* [TASK DIRECTIONS]: Would you print the material exactly, starting at its first line and ending at the line holding "WALL = 0.07"?
::::::
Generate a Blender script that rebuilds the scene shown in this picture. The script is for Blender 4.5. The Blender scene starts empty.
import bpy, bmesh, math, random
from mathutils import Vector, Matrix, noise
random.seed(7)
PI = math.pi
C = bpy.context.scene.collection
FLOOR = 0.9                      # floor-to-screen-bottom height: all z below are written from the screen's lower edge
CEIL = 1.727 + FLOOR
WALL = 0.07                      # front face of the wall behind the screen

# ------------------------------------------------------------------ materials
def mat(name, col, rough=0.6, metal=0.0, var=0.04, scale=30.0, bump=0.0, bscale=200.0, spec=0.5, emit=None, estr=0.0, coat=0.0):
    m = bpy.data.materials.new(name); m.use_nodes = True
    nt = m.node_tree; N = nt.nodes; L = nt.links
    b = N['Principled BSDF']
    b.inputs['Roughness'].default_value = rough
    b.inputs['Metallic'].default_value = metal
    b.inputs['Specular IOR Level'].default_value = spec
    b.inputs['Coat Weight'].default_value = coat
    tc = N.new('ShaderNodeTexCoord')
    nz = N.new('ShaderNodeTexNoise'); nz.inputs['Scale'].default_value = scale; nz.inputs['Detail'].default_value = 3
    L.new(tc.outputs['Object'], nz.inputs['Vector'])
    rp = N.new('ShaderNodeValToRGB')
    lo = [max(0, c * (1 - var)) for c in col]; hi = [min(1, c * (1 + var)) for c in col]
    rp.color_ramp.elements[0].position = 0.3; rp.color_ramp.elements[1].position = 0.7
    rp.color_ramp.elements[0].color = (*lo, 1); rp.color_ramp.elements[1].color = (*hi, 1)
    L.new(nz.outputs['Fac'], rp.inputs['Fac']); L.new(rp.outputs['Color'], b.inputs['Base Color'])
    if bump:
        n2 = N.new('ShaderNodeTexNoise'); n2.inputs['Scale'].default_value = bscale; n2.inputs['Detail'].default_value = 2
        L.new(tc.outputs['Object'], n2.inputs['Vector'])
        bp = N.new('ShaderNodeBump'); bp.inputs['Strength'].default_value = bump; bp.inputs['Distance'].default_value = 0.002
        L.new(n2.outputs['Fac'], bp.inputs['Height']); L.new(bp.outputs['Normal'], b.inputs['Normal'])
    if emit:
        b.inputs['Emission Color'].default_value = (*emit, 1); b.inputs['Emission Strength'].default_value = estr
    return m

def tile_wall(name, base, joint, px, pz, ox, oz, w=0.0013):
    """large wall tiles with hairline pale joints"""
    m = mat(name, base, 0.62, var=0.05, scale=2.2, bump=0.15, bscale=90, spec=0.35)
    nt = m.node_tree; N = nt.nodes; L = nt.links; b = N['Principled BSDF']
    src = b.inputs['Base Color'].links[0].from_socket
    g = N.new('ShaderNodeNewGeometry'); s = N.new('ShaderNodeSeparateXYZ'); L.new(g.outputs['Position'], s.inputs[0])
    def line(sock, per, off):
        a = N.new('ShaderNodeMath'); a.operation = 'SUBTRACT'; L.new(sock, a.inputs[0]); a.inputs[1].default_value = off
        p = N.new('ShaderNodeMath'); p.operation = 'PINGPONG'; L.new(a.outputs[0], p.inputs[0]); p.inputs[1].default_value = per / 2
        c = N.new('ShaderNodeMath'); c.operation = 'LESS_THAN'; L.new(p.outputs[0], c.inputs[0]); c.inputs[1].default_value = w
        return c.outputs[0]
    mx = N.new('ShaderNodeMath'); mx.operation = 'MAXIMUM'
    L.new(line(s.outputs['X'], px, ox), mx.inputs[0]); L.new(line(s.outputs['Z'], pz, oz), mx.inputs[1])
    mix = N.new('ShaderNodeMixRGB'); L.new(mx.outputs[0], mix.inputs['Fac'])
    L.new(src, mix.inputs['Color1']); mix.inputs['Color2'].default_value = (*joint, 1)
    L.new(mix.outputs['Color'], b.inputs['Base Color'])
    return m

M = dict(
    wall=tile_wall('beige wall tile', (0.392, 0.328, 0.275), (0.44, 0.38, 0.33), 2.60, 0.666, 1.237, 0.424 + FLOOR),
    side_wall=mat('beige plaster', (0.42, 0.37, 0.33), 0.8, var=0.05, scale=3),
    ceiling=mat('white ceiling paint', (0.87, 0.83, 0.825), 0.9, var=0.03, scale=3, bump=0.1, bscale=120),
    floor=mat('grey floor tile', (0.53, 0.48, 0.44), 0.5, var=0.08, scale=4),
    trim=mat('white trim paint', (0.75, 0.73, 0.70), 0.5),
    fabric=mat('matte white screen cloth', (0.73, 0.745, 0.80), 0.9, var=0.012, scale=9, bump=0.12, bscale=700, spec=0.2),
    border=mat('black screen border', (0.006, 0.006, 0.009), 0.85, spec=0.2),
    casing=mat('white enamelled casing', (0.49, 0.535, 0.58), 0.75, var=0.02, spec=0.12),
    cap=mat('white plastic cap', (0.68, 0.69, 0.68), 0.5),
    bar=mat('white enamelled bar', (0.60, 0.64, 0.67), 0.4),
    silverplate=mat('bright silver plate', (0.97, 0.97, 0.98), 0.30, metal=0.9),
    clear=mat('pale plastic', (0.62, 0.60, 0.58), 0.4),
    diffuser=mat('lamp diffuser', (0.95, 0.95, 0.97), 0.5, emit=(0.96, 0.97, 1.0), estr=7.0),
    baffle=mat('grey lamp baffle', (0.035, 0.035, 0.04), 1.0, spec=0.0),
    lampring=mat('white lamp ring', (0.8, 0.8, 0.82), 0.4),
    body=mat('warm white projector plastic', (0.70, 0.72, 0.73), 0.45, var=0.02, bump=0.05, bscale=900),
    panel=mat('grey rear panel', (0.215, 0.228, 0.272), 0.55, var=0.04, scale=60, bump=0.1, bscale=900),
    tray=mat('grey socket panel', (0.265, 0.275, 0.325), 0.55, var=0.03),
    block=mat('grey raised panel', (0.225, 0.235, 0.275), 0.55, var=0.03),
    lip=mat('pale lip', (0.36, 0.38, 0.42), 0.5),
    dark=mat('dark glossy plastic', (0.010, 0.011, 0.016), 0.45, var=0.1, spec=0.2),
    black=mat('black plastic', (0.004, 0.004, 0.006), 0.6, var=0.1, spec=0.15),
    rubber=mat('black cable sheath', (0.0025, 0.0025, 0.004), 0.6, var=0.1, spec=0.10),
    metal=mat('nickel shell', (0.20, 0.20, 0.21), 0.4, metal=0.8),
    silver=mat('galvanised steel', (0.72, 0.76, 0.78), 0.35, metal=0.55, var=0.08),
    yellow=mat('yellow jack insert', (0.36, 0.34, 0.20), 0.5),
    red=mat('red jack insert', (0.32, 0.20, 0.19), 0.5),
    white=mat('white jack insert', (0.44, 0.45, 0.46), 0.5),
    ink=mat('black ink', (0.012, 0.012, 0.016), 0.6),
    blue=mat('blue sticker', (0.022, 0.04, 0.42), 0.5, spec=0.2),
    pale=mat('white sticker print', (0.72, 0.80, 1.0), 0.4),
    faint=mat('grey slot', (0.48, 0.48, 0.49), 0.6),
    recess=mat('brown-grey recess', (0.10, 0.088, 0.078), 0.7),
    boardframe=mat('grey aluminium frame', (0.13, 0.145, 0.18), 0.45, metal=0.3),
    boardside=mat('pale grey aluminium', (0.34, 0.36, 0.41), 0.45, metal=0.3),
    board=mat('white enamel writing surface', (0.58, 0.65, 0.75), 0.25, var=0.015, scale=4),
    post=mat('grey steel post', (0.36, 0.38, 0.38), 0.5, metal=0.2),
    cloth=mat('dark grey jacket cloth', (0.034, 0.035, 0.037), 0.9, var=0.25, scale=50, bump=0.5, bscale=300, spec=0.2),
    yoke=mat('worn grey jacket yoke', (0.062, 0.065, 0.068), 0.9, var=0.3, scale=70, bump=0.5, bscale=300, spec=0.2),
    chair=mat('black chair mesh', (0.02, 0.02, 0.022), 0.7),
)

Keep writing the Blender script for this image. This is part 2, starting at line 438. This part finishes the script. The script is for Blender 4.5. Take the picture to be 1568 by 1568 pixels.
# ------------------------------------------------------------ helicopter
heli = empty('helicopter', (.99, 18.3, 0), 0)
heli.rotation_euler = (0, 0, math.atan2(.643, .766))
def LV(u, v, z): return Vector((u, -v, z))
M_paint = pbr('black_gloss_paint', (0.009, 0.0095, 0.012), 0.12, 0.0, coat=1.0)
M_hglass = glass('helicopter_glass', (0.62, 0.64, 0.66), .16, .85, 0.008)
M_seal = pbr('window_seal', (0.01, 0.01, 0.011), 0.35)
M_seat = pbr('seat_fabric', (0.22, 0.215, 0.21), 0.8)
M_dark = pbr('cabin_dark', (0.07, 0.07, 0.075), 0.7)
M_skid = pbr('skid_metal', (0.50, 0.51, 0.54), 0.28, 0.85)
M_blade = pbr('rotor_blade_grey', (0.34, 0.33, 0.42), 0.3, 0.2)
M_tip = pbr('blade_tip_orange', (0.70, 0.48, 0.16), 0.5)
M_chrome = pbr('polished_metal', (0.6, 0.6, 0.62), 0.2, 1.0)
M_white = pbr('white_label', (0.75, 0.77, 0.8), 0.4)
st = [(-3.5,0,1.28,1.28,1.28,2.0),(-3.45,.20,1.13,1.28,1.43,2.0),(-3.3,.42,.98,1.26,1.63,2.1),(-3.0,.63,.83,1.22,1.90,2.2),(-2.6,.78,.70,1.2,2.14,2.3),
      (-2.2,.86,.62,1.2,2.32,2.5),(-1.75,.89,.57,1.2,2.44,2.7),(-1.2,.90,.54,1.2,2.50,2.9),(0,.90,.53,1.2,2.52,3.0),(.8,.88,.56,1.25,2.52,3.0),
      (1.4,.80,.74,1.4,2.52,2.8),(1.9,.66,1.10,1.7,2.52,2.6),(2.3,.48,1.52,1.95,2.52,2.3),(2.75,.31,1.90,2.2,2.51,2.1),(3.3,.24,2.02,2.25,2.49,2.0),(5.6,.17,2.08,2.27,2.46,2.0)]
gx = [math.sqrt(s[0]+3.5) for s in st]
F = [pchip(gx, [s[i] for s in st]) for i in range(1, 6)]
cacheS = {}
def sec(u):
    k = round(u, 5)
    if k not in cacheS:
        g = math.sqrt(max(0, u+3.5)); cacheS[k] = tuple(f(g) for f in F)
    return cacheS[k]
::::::
* [COMPLETE ANSWER]:
Generate a Blender script that rebuilds the scene shown in this picture. The script is for Blender 4.5. The Blender scene starts empty.
import bpy, bmesh, math, random
from mathutils import Vector, Matrix, noise
random.seed(7)
PI = math.pi
C = bpy.context.scene.collection
FLOOR = 0.9                      # floor-to-screen-bottom height: all z below are written from the screen's lower edge
CEIL = 1.727 + FLOOR
WALL = 0.07                      # front face of the wall behind the screen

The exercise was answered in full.